Entries with scene source code

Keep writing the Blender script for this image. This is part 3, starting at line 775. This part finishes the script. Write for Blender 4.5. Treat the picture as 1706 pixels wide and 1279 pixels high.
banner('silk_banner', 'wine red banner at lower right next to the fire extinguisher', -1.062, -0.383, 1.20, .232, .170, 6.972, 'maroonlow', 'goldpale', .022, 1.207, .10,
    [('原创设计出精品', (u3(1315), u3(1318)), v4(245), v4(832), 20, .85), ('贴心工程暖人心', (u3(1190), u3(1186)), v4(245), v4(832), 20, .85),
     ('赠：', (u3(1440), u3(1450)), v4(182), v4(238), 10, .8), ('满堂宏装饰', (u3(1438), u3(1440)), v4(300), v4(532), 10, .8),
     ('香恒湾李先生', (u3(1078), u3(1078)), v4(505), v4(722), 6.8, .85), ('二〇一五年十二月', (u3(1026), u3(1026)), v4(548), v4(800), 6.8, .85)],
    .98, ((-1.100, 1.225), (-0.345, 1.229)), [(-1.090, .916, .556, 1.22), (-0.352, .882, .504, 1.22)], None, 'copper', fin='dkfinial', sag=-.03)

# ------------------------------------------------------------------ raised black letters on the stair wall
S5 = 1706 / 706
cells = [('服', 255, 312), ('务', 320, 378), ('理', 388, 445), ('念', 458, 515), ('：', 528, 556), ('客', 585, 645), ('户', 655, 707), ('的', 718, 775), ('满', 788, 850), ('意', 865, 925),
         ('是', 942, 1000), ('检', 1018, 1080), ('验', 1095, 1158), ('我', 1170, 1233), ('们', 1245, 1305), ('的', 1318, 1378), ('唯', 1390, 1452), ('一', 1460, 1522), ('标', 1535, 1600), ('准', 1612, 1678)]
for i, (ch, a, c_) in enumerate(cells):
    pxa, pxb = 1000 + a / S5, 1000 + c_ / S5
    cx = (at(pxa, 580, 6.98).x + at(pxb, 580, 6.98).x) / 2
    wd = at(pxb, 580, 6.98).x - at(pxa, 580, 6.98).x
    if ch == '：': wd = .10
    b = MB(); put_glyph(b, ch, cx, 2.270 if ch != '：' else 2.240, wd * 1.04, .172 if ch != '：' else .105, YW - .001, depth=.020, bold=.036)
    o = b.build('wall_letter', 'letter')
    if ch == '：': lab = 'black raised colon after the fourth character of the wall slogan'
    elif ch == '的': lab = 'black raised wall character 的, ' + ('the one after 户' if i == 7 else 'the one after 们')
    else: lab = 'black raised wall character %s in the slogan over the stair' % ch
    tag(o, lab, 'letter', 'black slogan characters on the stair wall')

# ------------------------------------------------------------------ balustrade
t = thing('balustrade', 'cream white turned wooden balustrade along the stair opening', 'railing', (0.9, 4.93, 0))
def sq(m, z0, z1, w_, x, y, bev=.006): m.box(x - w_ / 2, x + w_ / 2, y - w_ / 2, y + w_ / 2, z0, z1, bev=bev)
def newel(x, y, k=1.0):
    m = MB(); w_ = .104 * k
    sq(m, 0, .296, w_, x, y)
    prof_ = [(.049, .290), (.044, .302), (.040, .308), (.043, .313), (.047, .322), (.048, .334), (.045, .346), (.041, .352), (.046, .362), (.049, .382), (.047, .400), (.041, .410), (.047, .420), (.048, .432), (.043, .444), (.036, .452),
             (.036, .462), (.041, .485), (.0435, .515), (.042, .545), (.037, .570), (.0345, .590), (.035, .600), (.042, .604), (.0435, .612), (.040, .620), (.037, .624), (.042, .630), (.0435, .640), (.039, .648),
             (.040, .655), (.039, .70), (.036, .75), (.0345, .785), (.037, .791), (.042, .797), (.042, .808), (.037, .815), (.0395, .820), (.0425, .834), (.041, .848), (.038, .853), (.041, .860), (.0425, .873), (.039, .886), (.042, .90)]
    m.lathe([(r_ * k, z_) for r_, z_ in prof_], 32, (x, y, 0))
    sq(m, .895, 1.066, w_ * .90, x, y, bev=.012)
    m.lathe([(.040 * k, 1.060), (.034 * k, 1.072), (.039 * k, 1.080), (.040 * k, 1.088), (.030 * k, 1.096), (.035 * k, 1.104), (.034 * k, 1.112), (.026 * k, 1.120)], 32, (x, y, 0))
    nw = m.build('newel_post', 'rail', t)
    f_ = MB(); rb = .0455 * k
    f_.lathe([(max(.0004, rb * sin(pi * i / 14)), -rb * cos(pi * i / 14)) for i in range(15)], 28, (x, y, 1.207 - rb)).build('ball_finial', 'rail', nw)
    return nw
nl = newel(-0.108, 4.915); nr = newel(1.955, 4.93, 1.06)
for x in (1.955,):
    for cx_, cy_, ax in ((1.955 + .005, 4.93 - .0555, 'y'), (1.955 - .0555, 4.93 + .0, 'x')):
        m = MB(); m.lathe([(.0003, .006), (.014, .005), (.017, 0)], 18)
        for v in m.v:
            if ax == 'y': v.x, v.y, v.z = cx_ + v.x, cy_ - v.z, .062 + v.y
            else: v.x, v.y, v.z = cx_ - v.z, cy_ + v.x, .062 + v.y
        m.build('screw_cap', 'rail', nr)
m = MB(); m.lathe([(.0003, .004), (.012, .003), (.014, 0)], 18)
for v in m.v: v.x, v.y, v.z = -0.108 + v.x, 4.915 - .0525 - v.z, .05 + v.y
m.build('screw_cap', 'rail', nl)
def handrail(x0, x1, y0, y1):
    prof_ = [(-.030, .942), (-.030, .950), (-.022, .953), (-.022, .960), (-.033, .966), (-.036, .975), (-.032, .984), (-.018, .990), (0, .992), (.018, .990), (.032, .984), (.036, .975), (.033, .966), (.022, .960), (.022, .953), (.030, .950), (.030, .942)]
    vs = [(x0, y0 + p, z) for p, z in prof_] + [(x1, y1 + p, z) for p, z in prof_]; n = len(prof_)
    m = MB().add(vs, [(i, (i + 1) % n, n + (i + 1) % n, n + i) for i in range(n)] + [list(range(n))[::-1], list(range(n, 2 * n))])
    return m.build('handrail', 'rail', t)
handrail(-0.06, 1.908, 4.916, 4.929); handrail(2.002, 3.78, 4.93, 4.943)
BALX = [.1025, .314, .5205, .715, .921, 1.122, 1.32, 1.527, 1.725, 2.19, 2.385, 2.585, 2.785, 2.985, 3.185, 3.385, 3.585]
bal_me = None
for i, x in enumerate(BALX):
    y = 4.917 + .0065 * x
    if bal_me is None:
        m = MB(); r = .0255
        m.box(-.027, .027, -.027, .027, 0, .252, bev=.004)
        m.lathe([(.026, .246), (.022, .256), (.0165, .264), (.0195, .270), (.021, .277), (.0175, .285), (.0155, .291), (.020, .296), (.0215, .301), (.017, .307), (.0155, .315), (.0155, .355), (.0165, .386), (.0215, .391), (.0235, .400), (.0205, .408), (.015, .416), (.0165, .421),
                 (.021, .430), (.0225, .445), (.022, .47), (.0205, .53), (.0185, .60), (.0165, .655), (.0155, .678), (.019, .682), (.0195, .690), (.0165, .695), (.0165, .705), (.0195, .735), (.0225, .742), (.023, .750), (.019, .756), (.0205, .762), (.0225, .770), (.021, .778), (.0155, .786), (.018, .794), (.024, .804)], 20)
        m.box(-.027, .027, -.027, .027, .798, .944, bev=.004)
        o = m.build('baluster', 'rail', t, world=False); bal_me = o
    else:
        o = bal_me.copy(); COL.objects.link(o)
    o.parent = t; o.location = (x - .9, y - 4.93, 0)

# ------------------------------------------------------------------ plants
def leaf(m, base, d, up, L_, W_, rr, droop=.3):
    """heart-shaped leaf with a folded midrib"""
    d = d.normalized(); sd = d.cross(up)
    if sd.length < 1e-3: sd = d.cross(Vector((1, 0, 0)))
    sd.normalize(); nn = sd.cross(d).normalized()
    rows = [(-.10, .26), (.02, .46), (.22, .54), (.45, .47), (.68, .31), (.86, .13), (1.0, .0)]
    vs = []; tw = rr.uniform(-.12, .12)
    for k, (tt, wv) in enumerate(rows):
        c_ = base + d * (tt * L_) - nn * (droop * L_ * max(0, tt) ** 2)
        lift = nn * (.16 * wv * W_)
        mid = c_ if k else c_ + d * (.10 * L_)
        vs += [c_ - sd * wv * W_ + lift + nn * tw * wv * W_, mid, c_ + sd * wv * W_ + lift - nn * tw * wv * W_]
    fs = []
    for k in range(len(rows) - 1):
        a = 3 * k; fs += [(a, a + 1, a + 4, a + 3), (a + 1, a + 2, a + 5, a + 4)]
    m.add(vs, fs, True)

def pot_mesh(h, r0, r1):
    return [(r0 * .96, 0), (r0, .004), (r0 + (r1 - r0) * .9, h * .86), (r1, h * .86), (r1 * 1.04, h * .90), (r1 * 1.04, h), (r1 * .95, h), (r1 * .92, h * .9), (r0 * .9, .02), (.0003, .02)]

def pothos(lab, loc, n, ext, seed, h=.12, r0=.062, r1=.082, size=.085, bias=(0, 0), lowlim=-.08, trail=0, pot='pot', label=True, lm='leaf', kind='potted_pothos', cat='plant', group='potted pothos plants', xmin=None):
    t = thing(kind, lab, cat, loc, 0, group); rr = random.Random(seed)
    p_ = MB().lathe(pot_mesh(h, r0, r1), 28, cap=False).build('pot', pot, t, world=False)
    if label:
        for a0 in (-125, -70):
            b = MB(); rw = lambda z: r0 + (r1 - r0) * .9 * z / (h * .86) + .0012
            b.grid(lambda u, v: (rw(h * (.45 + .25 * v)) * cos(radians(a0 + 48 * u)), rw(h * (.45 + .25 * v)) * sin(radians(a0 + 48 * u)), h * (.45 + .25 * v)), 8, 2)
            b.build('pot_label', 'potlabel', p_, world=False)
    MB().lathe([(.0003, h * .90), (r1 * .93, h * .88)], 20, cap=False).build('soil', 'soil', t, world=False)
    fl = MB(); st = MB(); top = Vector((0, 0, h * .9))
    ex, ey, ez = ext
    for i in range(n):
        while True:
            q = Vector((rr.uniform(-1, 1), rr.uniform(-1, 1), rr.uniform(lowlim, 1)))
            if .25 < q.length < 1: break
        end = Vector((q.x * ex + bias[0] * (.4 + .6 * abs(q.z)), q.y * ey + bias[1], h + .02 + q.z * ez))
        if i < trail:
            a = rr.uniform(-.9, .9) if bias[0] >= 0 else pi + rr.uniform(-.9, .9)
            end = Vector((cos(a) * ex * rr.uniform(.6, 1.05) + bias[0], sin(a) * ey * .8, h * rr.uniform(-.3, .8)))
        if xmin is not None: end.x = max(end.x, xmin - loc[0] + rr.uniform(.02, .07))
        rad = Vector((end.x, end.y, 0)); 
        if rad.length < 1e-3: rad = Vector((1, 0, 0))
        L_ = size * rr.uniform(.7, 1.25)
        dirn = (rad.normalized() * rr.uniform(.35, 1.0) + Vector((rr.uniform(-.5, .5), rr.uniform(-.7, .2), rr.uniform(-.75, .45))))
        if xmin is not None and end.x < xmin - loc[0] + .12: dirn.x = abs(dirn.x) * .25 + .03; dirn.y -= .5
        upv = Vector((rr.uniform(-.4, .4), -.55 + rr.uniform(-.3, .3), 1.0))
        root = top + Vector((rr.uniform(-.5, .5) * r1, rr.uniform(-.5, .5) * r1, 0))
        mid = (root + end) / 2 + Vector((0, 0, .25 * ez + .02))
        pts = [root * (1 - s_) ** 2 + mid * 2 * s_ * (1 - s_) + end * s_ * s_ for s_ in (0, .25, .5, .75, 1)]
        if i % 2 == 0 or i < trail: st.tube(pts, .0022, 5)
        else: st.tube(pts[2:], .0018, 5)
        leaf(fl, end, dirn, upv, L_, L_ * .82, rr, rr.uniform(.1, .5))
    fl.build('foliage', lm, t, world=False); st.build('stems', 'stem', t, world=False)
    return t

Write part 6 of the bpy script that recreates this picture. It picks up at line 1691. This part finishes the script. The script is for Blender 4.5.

◆ What you need to do
Emit an exact copy of the lines spanning the start of the records to the line containing "None, 'copper', fin='dkfinial', sag=-.03)", inclusive, and no other output.

◆ Response to this exercise
Keep writing the Blender script for this image. This is part 3, starting at line 775. This part finishes the script. Write for Blender 4.5. Treat the picture as 1706 pixels wide and 1279 pixels high.
banner('silk_banner', 'wine red banner at lower right next to the fire extinguisher', -1.062, -0.383, 1.20, .232, .170, 6.972, 'maroonlow', 'goldpale', .022, 1.207, .10,
    [('原创设计出精品', (u3(1315), u3(1318)), v4(245), v4(832), 20, .85), ('贴心工程暖人心', (u3(1190), u3(1186)), v4(245), v4(832), 20, .85),
     ('赠：', (u3(1440), u3(1450)), v4(182), v4(238), 10, .8), ('满堂宏装饰', (u3(1438), u3(1440)), v4(300), v4(532), 10, .8),
     ('香恒湾李先生', (u3(1078), u3(1078)), v4(505), v4(722), 6.8, .85), ('二〇一五年十二月', (u3(1026), u3(1026)), v4(548), v4(800), 6.8, .85)],
    .98, ((-1.100, 1.225), (-0.345, 1.229)), [(-1.090, .916, .556, 1.22), (-0.352, .882, .504, 1.22)], None, 'copper', fin='dkfinial', sag=-.03)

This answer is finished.